5 Ways to Insure Positive Interactions Out Way the Negative 

5 Ways to Insure Positive Interactions Out Way the Negative 

By Rob Wiltshire


Just recently, I had someone address me regarding a heart issue I was carrying.  What they had to say required me to think, pray & ultimately repent. 

To be honest, I didn’t like it, it wasn’t comfortable, but I knew it was done in love, and that they were right.  Why?  Because it was done out of relationship.

Good leaders, lead from Relationship.

John Gottman is a marriage and divorce researcher who claims to have a ratio for a healthy marriage. 

What he has found in his research is, that a healthy marriage will have a 5 to 1 positive and negative interactions ratio. [1]

Let me explain. 

A healthy relationship has for every 1 negative interaction, 5 positive ones. 

His research suggests the closer you get to 1 to 1 — one negative to one positive — the more likely divorce is imminent.


I understand he is talking about marriage, but I would like to suggest, this ratio works the same in leadership.

Good leadership shares more positive feelings and actions than negative and correcting ones.

Poor leadership has more negative feelings and actions than positive ones. 

Poor leadership criticizes and is constantly providing negative feedback.  They aren’t supportive, they don’t demonstrate appreciation, and behave in a way that shows they are uninterested in the person/people they are leading.


When negative interactions outweigh the positive ones, people will find it hard to believe their leader cares for them or has any place to speak into their lives.

This doesn’t mean leaders avoid difficult meetings and conversations.  Rather good leaders have spent time building a repour with the person they are leading to be able to have them.



5 Ways to Insure Positive Interactions Out Way the Negative 


#1 Discover their love language

No you are not trying to romance them, you are wanting to value them. 

Say for instance, one person on your team feels valued through gifts.  And all you do is encourage them with words.  Sure the words will be appreciated, but not nearly as much as they would be if you gave them a simple gift.

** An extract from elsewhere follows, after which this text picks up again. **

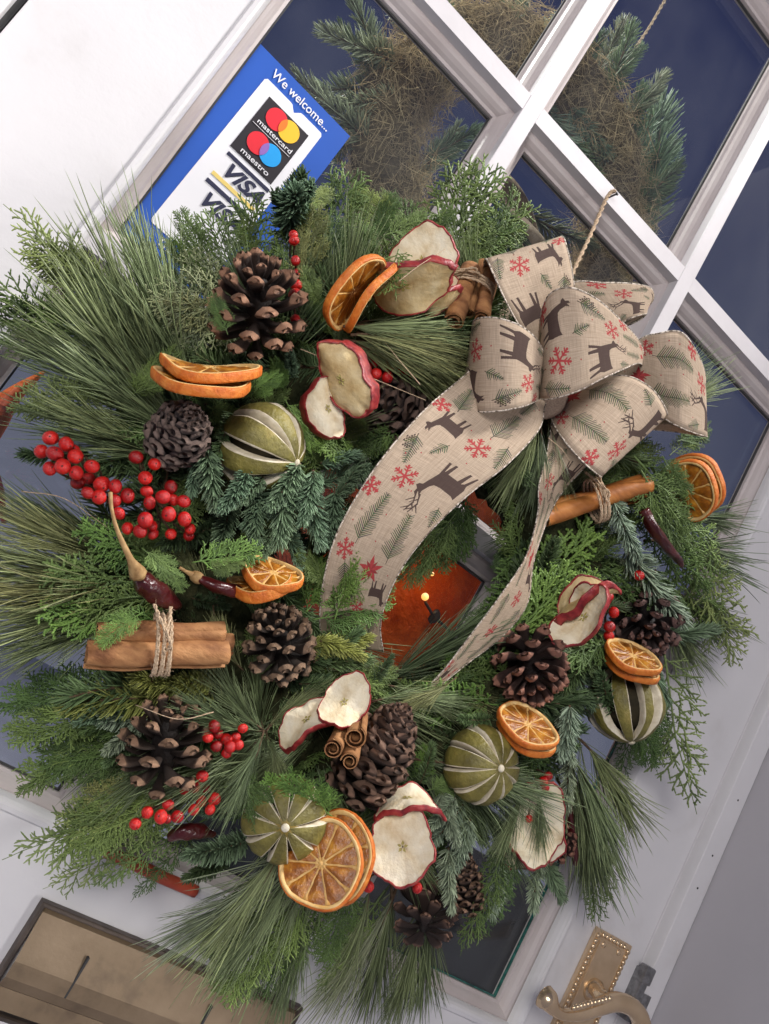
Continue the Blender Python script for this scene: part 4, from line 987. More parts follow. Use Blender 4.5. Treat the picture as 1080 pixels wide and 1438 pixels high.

Make it a habit to discover the love languages of the people on your team.


#2 Write them a card/text/email

It doesn’t have to be long and wordy.  All it needs to do is let them know you are thinking of them and value them.

Something like,

“Hey insert blank, wanted to encourage you with how good of a job you are doing.  Love having you on the team.”


It’s not rocket science by any stretch.  In a world filled with constant busyness, people appreciate someone taking the time to touch base with them.


#3 Find something to encourage them in, and leave out the constructive criticism.

Too much of a good thing is a bad thing.  Constructive criticism is just that, constructive.  But if every meeting is met with constructive criticism, it will feel for the person receiving it like “plain old criticism.”

As leaders we want to grow and develop the people we are leading, and that involves constructive criticism.  But not in every interaction, no matter how much you want to.


Sometimes you will see more growth if you take two to three interactions to lay out before them the constructive criticism.

People take on board constructive criticism when they feel valued by the person giving it.

Make sure you have more interactions without constructive criticism than you do with it.

#4 Ask them how their week/day has been

Life can easily feel like no one-cares. 

Now that is never true.  I would argue that most leaders honestly care about the people they are leading.  But just because you do care, doesn’t mean the people you are leading feel you care.

It is easy to get bogged down on what you are wanting to achieve and forget to ask; “Hey how are you doing?”

Here’s something to try.  Ask some of the people you are leading,

How’s life outside of church?

How is work going?

Is there anything you are struggling with at the moment?

Is there anything you’d like me to be praying for you for?


Sometimes you will find that if you ask this question you will discover something that is going on in their world that explains the issues you are having with them. 

#5 Ask them how YOU can practically help THEM

I get you have things to do, but in honesty, nothing is more important than serving.  And in specific, serving the people we are leading. 

This is the example Jesus gave us.  God, the God of creation, came to earth in human form, not to be served, but to serve.

How can you serve the people you are leading?

Do they need help putting a meeting together?

Do they need help writing something?

Do they need help dealing with a problem?

Do they need practical help in their life?

To be honest, most of the time people won’t have an answer for you, but they’ll appreciate that you’ve asked. 



As leaders we can’t avoid negative interactions with people. 

We will have to correct them, give negative feedback, challenge them, tell people they are wrong and out of line.  And we should never shy away from doing this.  But at the same time, we as leaders have responsibility to insure that these difficult interactions don’t cause the people we are leading to run from us.

If we follow the 5 to 1 rule.  Chances are high that we can have very prickly interactions with people without them running away from us.

So as you lead, I implore you to do your best to have positive interactions outweigh the negative ones.